Banyak Kasus Korupsi Menumpuk di Polisi
Kepolisian RI dinilai lamban dalam menyelesaikan kasus korupsi. Ketua Presidium Indonesia Police Watch, Neta S. Pane, mengatakan masih ada sekitar 20 kasus korupsi yang belum tuntas ditangani oleh kepolisian dalam lima tahun terakhir.
Ia menjelaskan, prosedur penyelidikan di kepolisian memiliki tenggat paling lama 90 hari. Kelambanan itu tak hanya dipengaruhi oleh kecakapan penyidik, tapi juga, menurut Neta, lebih pada bobot perkara yang ditangani. Polri terkesan sangat ketakutan saat menangani kasus-kasus korupsi besar. Apalagi jika menyangkut pejabat tinggi atau pengusaha besar.
"Namun sangat cepat saat menangani kasus yang melibatkan orang kecil," katanya kemarin. Neta menyebutkan, penyelidikan kasus korupsi di Kementerian Kesehatan dan Kementerian Pendidikan Nasional begitu lamban. Keduanya diduga melibatkan perusahaan milik mantan Bendahara Umum Partai Demokrat, Muhammad Nazaruddin. Pria ini juga tersangka kasus suap dalam proyek wisma atlet di Palembang.

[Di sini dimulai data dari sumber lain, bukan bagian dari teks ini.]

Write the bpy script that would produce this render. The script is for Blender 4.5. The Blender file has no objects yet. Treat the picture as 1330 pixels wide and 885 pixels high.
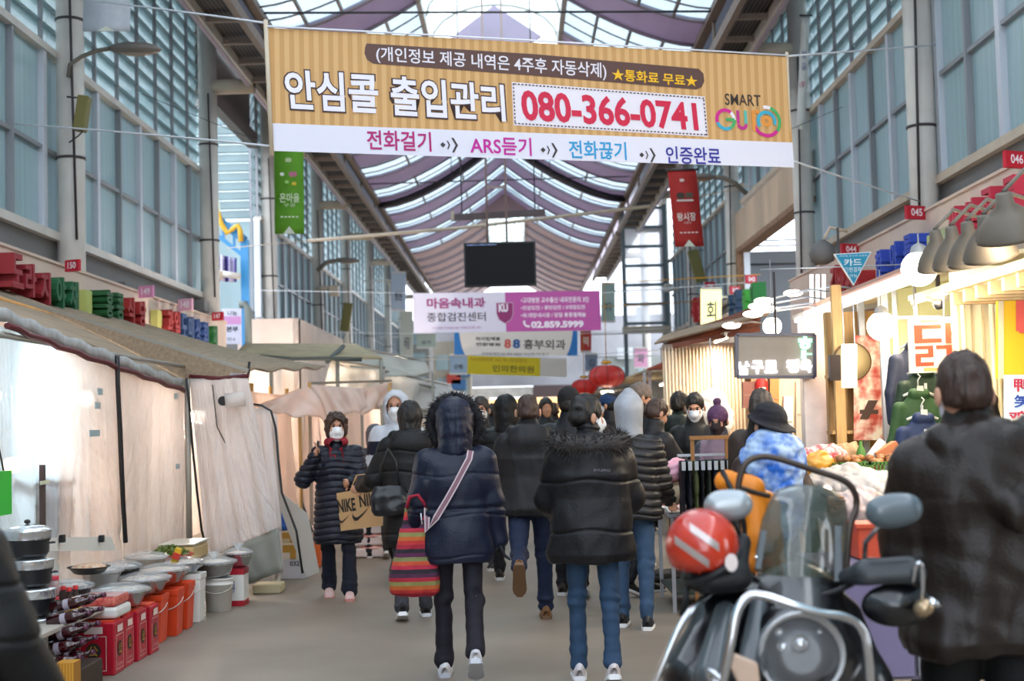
import bpy, math, random
import numpy as np
from mathutils import Vector, Matrix, Euler

# ---------------------------------------------------------------- camera
FPX, CX, CY, HC = 1850.0, 665.0, 442.5, 1.57
_rho = math.radians(1.5)
_yw = Vector((7.0, -107.5, -FPX)).normalized()
_v = Vector((-math.sin(_rho), math.cos(_rho), 0))
_zw = (_v - _v.dot(_yw) * _yw).normalized()
_xw = _yw.cross(_zw)
CAMR = Matrix((_xw, _yw, _zw))            # camera axes -> world axes
cam_d = bpy.data.cameras.new('camera'); cam = bpy.data.objects.new('camera', cam_d)
bpy.context.scene.collection.objects.link(cam); bpy.context.scene.camera = cam
cam.matrix_world = Matrix.Translation((0, 0, HC)) @ CAMR.to_4x4()
cam_d.sensor_width = 36.0; cam_d.lens = FPX / 1330 * 36.0; cam_d.clip_end = 400
cam_d.dof.use_dof = True; cam_d.dof.focus_distance = 10.0; cam_d.dof.aperture_fstop = 2.4
# ---------------------------------------------------------------- world, exposure
W = bpy.data.worlds.new('sky'); bpy.context.scene.world = W; W.use_nodes = True
_n = W.node_tree.nodes; _l = W.node_tree.links
_bg = _n['Background']
_tc = _n.new('ShaderNodeTexCoord'); _ns = _n.new('ShaderNodeTexNoise'); _ns.inputs['Scale'].default_value = 2.2
_ns.inputs['Detail'].default_value = 4
_cr = _n.new('ShaderNodeValToRGB'); _cr.color_ramp.elements[0].position = .35; _cr.color_ramp.elements[1].position = .7
_cr.color_ramp.elements[0].color = (.74, .84, .98, 1); _cr.color_ramp.elements[1].color = (.92, .97, 1.0, 1)
_l.new(_tc.outputs['Generated'], _ns.inputs['Vector']); _l.new(_ns.outputs['Fac'], _cr.inputs['Fac'])
_l.new(_cr.outputs['Color'], _bg.inputs['Color']); _bg.inputs['Strength'].default_value = 2.2
SC = bpy.context.scene
SC.view_settings.view_transform = 'Standard'; SC.view_settings.look = 'None'
SC.view_settings.exposure = 1.1; SC.view_settings.gamma = 1.0; SC.view_settings.use_curve_mapping = False
SC.cycles.max_bounces = 7; SC.cycles.diffuse_bounces = 4; SC.cycles.glossy_bounces = 3
SC.cycles.transmission_bounces = 5; SC.cycles.transparent_max_bounces = 14
SC.cycles.caustics_reflective = False; SC.cycles.caustics_refractive = False
SC.cycles.sample_clamp_indirect = 6.0
COL = SC.collection
PI = math.pi
rnd = random.Random(7)
# ---------------------------------------------------------------- pixel -> world
def ray(px, py):
    return CAMR @ Vector((px - CX, CY - py, -FPX))
def P(px, py, Y):
    d = ray(px, py); t = Y / d.y; return Vector((d.x * t, Y, HC + d.z * t))
def PX(px, py, X):
    d = ray(px, py); t = X / d.x; return Vector((X, d.y * t, HC + d.z * t))
def PZ(px, py, Z):
    d = ray(px, py); t = (Z - HC) / d.z; return Vector((d.x * t, d.y * t, Z))
# ---------------------------------------------------------------- materials
_mats = {}
def hexc(h):
    h = h.lstrip('#'); c = [int(h[i:i+2], 16) / 255 for i in (0, 2, 4)]
    return tuple(x / 12.92 if x <= .04045 else ((x + .055) / 1.055) ** 2.4 for x in c)
def _col(c): return hexc(c) if isinstance(c, str) else c
def M(key, color, rough=.6, metal=0., vary=.0, vscale=8., bump=0., bscale=30., emit=0., alpha=1., trans=0., stripes=None,
      spec=.5, coat=0., sub=0., coord='Object', detail=4., ecol=None, stretch=None, transl=0.):
    if key in _mats: return _mats[key]
    m = bpy.data.materials.new(key); m.use_nodes = True
    n = m.node_tree.nodes; l = m.node_tree.links; b = n['Principled BSDF']; c = _col(color)
    b.inputs['Base Color'].default_value = (*c, 1); b.inputs['Roughness'].default_value = rough
    b.inputs['Metallic'].default_value = metal; b.inputs['Specular IOR Level'].default_value = spec
    b.inputs['Coat Weight'].default_value = coat; b.inputs['Alpha'].default_value = alpha
    b.inputs['Transmission Weight'].default_value = trans
    if sub: b.inputs['Subsurface Weight'].default_value = sub; b.inputs['Subsurface Radius'].default_value = (.02, .008, .004)
    if emit:
        b.inputs['Emission Color'].default_value = (*(_col(ecol) if ecol else c), 1); b.inputs['Emission Strength'].default_value = emit
    tc = n.new('ShaderNodeTexCoord'); vec = tc.outputs[coord]
    if stretch:
        mp = n.new('ShaderNodeMapping'); mp.inputs['Scale'].default_value = stretch
        l.new(vec, mp.inputs['Vector']); vec = mp.outputs['Vector']
    colsock = None
    if stripes:      # (axis, frequency per metre, colour2, duty)
        sx = n.new('ShaderNodeSeparateXYZ'); l.new(tc.outputs[coord], sx.inputs[0])
        mu = n.new('ShaderNodeMath'); mu.operation = 'MULTIPLY'; mu.inputs[1].default_value = stripes[1]
        fr = n.new('ShaderNodeMath'); fr.operation = 'FRACT'; gt = n.new('ShaderNodeMath'); gt.operation = 'LESS_THAN'
        gt.inputs[1].default_value = stripes[3]
        l.new(sx.outputs[stripes[0]], mu.inputs[0]); l.new(mu.outputs[0], fr.inputs[0]); l.new(fr.outputs[0], gt.inputs[0])
        mx = n.new('ShaderNodeMix'); mx.data_type = 'RGBA'; mx.inputs[6].default_value = (*c, 1)
        mx.inputs[7].default_value = (*_col(stripes[2]), 1); l.new(gt.outputs[0], mx.inputs[0]); colsock = mx.outputs[2]
    if vary:
        ns = n.new('ShaderNodeTexNoise'); ns.inputs['Scale'].default_value = vscale; ns.inputs['Detail'].default_value = detail
        l.new(vec, ns.inputs['Vector'])
        mr = n.new('ShaderNodeMapRange'); mr.inputs[1].default_value = .3; mr.inputs[2].default_value = .7
        mr.inputs[3].default_value = 1 - vary; mr.inputs[4].default_value = 1 + vary * .6
        l.new(ns.outputs['Fac'], mr.inputs[0])
        mm = n.new('ShaderNodeVectorMath'); mm.operation = 'SCALE'
        if colsock: l.new(colsock, mm.inputs[0])
        else: mm.inputs[0].default_value = c
        l.new(mr.outputs[0], mm.inputs['Scale']); colsock = mm.outputs[0]
    if colsock: l.new(colsock, b.inputs['Base Color'])
    if bump:
        n2 = n.new('ShaderNodeTexNoise'); n2.inputs['Scale'].default_value = bscale; n2.inputs['Detail'].default_value = 3
        bp = n.new('ShaderNodeBump'); bp.inputs['Strength'].default_value = bump; bp.inputs['Distance'].default_value = .01
        l.new(vec, n2.inputs['Vector']); l.new(n2.outputs['Fac'], bp.inputs['Height']); l.new(bp.outputs[0], b.inputs['Normal'])
    if transl:       # let light through: translucent mixed in
        tr = n.new('ShaderNodeBsdfTranslucent'); tr.inputs['Color'].default_value = (*c, 1)
        if colsock: l.new(colsock, tr.inputs['Color'])
        ms = n.new('ShaderNodeMixShader'); ms.inputs[0].default_value = transl
        out = n['Material Output']; l.new(b.outputs[0], ms.inputs[1]); l.new(tr.outputs[0], ms.inputs[2])
        if alpha < 1:
            tp = n.new('ShaderNodeBsdfTransparent'); m2 = n.new('ShaderNodeMixShader'); m2.inputs[0].default_value = alpha
            b.inputs['Alpha'].default_value = 1
            l.new(tp.outputs[0], m2.inputs[1]); l.new(ms.outputs[0], m2.inputs[2]); l.new(m2.outputs[0], out.inputs['Surface'])
        else: l.new(ms.outputs[0], out.inputs['Surface'])
    _mats[key] = m; return m
def two_tone(key, c1, c2, scale, rough=.5, contrast=.15, bump=0, kind='noise', stretch=None, spec=.5, c3=None):
    """blotchy two-colour material (printed or patterned things)"""
    if key in _mats: return _mats[key]
    m = M(key, c1, rough, bump=bump, bscale=scale * 3, spec=spec); n = m.node_tree.nodes; l = m.node_tree.links
    tc = n.new('ShaderNodeTexCoord'); vec = tc.outputs['Object']
    if stretch:
        mp = n.new('ShaderNodeMapping'); mp.inputs['Scale'].default_value = stretch; l.new(vec, mp.inputs['Vector']); vec = mp.outputs[0]
    if kind == 'noise':
        t = n.new('ShaderNodeTexNoise'); t.inputs['Detail'].default_value = 3; o = t.outputs['Fac']
    else:
        t = n.new('ShaderNodeTexVoronoi'); o = t.outputs['Distance']
    t.inputs['Scale'].default_value = scale; l.new(vec, t.inputs['Vector'])
    r = n.new('ShaderNodeValToRGB'); e = r.color_ramp.elements
    e[0].position = .5 - contrast; e[1].position = .5 + contrast
    e[0].color = (*_col(c1), 1); e[1].color = (*_col(c2), 1)
    if c3: x = e.new(.5); x.color = (*_col(c3), 1)
    l.new(o, r.inputs[0]); l.new(r.outputs[0], n['Principled BSDF'].inputs['Base Color']); return m
# ---------------------------------------------------------------- mesh helpers
def pmat(o):
    m = Matrix()
    while o is not None:
        m = Matrix.LocRotScale(o.location, o.rotation_euler, o.scale) @ m; o = o.parent
    return m
def link(name, me, parent=None):
    o = bpy.data.objects.new(name, me); COL.objects.link(o)
    if parent is not None: o.parent = parent
    return o
def tag(o, label=None, cat=None, group=None, kind=None):
    if label: o['label'] = label
    if cat: o['category'] = cat
    if group: o['group'] = group
    if kind: o['kind'] = kind
    return o
def thing(name, label, cat, loc=(0, 0, 0), group=None, rz=0.):
    o = bpy.data.objects.new(name, None); COL.objects.link(o); o.location = loc; o.rotation_euler = (0, 0, rz)
    o.empty_display_size = .1
    return tag(o, label, cat, group)
def copy_tree(o, parent=None):
    c = o.copy(); COL.objects.link(c)
    if parent is not None: c.parent = parent
    for ch in list(o.children): copy_tree(ch, c)
    return c
def fastmesh(name, V, F, mats=None, smooth=True, midx=None):
    me = bpy.data.meshes.new(name); V = np.asarray(V, np.float32)
    me.vertices.add(len(V)); me.vertices.foreach_set('co', V.ravel())
    F = np.asarray(F, np.int32); k = F.shape[1]
    me.loops.add(F.size); me.loops.foreach_set('vertex_index', F.ravel())
    me.polygons.add(len(F)); me.polygons.foreach_set('loop_start', np.arange(0, F.size, k, dtype=np.int32))
    me.polygons.foreach_set('loop_total', np.full(len(F), k, np.int32))
    me.polygons.foreach_set('use_smooth', np.full(len(F), smooth, bool))
    for m in (mats if isinstance(mats, (list, tuple)) else [mats]):
        if m: me.materials.append(m)
    if midx is not None: me.polygons.foreach_set('material_index', np.asarray(midx, np.int32))
    me.update(calc_edges=True); return me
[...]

Ia menuturkan, ketika bertemu dengan Komisi Pemberantasan Korupsi, Komisaris Jenderal Ito Sumardi, yang awal bulan ini tak lagi menjabat Kepala Badan Reserse Kriminal Polri, mengatakan sudah menangani kasus di Kementerian Kesehatan dan Kementerian Pendidikan Nasional. Pertemuan itu terjadi tak lama setelah KPK menemukan data dugaan suap kepada sejumlah perwira tinggi Polri ketika menggeledah kantor Nazaruddin di bilangan Mampang, Jakarta Selatan. Ito pun menuturkan telah diterbitkan surat perintah dimulainya penyidikan sejak 2010.
Juru bicara Markas Besar Polri, Inspektur Jenderal Anton Bachrul Alam, menyatakan belum mengetahui perkembangan penyelidikan kasus korupsi di Kementerian Kesehatan dan Kementerian Pendidikan Nasional. "Besok saja konferensi pers," ujarnya kemarin. RIKY FERDIANTO | Purwanto
Kasus Kakap di Polri
- Kasus PT Jamsostek (2002). Dugaan kerugian mencapai Rp 45 miliar.
- Proyek fiktif dan manipulasi data PT Darma Niaga (2003). Dugaan kerugian mencapai Rp 70 miliar.
- Penyalahgunaan rekening 502 (2003). Kerugian mencapai Rp 20,98 miliar.
- Karaha Bodas Company (2004). Kerugian mencapai Rp 50 miliar.
- Kepemilikan rumah mantan Jaksa Agung (2004).
- Pengadaan genset di Nanggroe Aceh Darussalam (2004). Kerugian mencapai Rp 40 miliar.
- Penyewaan crane atau alat bongkar-muat kontainer di PT JICT (2005). Kerugian mencapai Rp 83,7 miliar.
- Peningkatan akademik di Kementerian Pendidikan Nasional (2005). Kerugian mencapai Rp 6 miliar.
- Jaringan radio komunikasi dan alat komunikasi Mabes Polri (2005). Kerugian mencapai Rp 240 miliar.
- Penyaluran dana fiktif di Perum Peruri (2005). Kerugian mencapai Rp 2,3 miliar.
- Dana vaksinasi dan asuransi perjalanan jemaah haji periode 2002-2005. Kerugian mencapai Rp 12 miliar.
- Proyek renovasi Hotel Patra Jasa di Bali (2006). Kerugian mencapai Rp 69 miliar.
- Wesel ekspor berjangka Unibank 2006. Kerugian mencapai US$ 230 juta.
- Proyek Pembangkit Listrik Tenaga Gas dan Uap Muara Tawar, Bekasi, Jawa Barat, senilai Rp 590 miliar pada 2006.
- BPR Tripanca Setiadana Lampung pada 2008.
- Dana tak tersangka di Provinsi Maluku Utara (2008) senilai Rp 6,9 miliar.
- Pengadaan jasa konsultan di BPIH Migas (2009).
- Pengelolaan dana PNBP sebesar Rp 2,4 triliun.
- Makelar sejumlah proyek di PT Telkom dan anak perusahaan Telkom (PT Telkomsel) pada 2009.
- Pembelian saham perusahaan PT Elnusa di PT Infomedia pada 2009 senilai Rp 300 miliar.